Column: From Strange and Distant Shores: Sauna

by Orrin Grey

SaunaSauna. Director: Antti-Jussi Annila Cast: Ville Virtanen, Tommi Eronen. Country: Finland/Czech Republic.

Sauna was recommended to me by a couple of different friends, neither of whom would say anything about it beforehand except that it was good. They weren’t wrong, but I can see why they were hesitant to say more. Sauna‘s something of a weird, creepy masterpiece, but it’s also not easy to talk or write about. It’s the kind of movie where I can tell you with some certainty pretty much everything that happened, but when it comes to explaining why or what it means, my confidence begins to waver.

It’s certainly not your average horror flick. Set in the 14th century, in the aftermath of a 25-year war between Sweden and Russia, it follows a group of soldiers from both sides who have been assigned to scout the new borders between their nations. The main characters are Swedish brothers Erik and Knut, who, along with their Russian counterparts, come upon an unexpected and mysterious village in the middle of a swamp, and the titular sauna that’s just outside the village’s borders.

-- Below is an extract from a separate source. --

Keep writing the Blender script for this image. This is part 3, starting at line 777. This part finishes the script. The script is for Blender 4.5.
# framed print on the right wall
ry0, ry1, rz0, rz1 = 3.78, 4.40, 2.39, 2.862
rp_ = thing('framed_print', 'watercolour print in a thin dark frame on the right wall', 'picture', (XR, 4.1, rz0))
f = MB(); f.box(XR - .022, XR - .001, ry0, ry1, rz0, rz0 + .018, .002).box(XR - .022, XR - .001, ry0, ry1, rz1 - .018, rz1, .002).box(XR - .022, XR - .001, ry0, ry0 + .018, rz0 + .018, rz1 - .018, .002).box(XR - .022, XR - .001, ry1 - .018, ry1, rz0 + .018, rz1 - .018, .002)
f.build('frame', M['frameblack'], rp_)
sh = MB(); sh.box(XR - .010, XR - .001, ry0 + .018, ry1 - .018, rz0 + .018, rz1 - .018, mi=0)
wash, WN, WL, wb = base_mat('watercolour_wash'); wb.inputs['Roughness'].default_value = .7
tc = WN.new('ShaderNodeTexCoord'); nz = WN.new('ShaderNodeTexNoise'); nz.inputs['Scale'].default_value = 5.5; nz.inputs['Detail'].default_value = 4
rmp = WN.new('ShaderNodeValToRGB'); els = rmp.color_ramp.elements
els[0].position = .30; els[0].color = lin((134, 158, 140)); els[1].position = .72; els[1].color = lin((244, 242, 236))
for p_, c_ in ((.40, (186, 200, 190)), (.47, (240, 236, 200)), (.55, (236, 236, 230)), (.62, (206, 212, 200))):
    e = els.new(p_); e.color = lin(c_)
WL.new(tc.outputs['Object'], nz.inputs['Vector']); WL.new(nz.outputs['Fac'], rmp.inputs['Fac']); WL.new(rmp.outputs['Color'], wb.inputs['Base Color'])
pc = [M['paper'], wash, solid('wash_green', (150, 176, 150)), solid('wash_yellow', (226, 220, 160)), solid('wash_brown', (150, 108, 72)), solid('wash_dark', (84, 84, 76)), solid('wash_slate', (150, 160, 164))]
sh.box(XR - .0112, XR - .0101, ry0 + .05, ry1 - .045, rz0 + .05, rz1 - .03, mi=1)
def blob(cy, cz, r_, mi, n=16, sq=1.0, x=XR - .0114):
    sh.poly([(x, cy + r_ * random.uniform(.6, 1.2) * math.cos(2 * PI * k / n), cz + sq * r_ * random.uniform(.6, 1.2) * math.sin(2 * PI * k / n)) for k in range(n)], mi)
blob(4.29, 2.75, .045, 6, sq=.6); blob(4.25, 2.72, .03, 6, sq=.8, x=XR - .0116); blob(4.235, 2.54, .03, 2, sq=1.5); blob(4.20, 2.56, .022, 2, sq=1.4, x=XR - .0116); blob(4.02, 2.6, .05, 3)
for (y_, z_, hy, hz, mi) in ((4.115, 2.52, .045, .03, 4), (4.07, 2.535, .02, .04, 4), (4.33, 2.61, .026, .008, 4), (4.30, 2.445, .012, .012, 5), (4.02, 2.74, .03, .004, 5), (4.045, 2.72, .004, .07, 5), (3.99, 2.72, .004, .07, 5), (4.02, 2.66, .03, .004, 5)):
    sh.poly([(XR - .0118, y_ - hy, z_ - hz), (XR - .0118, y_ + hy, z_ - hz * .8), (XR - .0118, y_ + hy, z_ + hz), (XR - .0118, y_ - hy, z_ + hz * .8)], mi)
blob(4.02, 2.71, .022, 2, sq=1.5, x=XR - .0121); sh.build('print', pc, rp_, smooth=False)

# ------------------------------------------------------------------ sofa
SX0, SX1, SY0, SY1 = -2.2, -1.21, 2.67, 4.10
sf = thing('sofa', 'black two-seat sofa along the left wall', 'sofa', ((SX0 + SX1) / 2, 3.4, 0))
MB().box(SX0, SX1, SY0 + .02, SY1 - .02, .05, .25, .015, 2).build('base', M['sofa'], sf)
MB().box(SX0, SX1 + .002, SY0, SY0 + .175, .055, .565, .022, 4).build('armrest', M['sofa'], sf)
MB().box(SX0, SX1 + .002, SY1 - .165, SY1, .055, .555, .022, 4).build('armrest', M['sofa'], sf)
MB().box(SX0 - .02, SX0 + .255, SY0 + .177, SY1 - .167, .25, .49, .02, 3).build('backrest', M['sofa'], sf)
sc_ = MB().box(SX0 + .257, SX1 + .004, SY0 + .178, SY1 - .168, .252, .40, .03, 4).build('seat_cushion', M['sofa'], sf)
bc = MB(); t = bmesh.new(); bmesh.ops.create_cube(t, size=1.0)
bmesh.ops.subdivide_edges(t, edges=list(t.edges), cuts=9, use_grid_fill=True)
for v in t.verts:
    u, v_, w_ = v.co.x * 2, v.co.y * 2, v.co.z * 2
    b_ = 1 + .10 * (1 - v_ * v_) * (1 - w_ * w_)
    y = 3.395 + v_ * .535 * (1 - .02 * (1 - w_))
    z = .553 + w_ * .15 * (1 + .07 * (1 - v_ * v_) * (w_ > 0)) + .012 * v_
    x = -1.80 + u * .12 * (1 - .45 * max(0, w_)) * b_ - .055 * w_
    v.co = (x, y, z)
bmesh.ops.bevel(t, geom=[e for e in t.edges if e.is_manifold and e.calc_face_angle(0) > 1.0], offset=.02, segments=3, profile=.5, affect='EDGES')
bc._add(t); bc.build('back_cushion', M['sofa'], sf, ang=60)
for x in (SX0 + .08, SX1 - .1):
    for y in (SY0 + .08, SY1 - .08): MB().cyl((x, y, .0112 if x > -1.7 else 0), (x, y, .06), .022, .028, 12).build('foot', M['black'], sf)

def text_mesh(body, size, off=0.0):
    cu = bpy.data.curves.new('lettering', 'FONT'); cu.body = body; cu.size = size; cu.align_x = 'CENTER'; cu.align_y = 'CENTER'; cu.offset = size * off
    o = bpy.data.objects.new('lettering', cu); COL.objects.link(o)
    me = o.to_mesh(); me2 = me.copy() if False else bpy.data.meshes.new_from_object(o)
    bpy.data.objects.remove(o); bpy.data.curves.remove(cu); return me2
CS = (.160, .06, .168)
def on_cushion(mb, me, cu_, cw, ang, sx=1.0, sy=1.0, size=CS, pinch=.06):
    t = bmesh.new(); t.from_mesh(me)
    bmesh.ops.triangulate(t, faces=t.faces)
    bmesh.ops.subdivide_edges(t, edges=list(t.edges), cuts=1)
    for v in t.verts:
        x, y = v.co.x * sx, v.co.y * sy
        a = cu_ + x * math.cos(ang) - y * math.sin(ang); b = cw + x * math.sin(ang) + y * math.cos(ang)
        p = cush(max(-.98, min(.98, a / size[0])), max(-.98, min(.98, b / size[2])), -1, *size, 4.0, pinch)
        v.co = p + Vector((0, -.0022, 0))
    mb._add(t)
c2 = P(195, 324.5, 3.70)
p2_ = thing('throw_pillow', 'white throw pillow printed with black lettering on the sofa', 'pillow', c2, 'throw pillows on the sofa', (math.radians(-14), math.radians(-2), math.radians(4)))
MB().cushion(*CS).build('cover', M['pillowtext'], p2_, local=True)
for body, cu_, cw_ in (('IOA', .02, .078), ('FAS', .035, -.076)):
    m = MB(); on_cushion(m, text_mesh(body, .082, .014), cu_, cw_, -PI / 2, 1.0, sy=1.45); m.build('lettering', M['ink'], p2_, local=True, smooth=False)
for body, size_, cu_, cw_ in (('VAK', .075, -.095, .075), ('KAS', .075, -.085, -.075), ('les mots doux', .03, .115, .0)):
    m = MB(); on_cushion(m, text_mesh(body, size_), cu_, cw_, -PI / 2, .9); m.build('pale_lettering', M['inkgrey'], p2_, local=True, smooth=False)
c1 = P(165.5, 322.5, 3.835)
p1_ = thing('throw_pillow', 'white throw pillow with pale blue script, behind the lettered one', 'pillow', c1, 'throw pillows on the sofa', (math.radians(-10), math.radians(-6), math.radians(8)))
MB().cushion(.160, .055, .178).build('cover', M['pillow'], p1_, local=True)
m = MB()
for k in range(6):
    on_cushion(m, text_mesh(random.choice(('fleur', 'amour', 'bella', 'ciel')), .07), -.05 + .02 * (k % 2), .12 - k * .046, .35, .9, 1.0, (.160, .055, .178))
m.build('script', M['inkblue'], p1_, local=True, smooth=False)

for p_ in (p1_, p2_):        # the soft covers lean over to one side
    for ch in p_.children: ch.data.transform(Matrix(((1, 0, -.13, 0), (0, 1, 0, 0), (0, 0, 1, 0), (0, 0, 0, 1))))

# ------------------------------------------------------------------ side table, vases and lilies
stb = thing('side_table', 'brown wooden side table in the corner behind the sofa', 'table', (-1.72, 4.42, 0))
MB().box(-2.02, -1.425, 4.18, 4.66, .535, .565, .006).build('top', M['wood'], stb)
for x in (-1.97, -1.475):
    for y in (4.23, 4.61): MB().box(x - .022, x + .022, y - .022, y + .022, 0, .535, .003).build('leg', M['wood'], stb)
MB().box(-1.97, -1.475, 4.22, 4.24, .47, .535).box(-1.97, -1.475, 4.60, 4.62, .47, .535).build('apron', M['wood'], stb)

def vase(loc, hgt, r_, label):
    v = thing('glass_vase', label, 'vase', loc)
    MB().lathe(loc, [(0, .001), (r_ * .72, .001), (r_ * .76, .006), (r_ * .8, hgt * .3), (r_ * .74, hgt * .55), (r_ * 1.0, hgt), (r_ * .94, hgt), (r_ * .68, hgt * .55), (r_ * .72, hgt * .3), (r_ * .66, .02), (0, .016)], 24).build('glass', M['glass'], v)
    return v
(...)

That may not sound like much of a plot, but Sauna isn’t a movie that stands or falls on the strength of its narrative concept. What makes Sauna tick is a pervasive, creeping dread and despair that infuses every shot and frame and line, permeating the entire film with as genuine a sense of almost-cosmic horror as you are likely to find in modern cinema. If I had to give you an elevator pitch, I’d call it the slow-burn Norwegian Silent Hill, with fewer monsters and better creepiness. Relying on a minimum of gore, special effects, or jump scares, director Antti-Jussi Annila creates a very credible darkness at the heart of the movie. A good example of the ingenious use of suggestion on display here is an early scene when the soldiers find the corpse of a dog that has clawed its own eyes out.

All the atmosphere needs an anchor, though, and that’s provided by Ville Virtanen’s Erik. A professional soldier who has been fighting in the war since he was 16, Erik is addicted to violence but still hopes to shield his comparatively-sheltered younger brother Knut. He’s visually striking and also a fascinating character, as compelling and as mystifying as the movie itself.

Sauna is the kind of movie that people tend to say “makes you think” (and that other people tend to say is “boring” or “stupid”). Its themes of guilt, the possibility of atonement, and the actual and metaphysical prices of sin seem obvious, but what it actually has to say about those themes is a subject that I think you could easily debate for quite some time after watching it, and even then, you might never really be sure.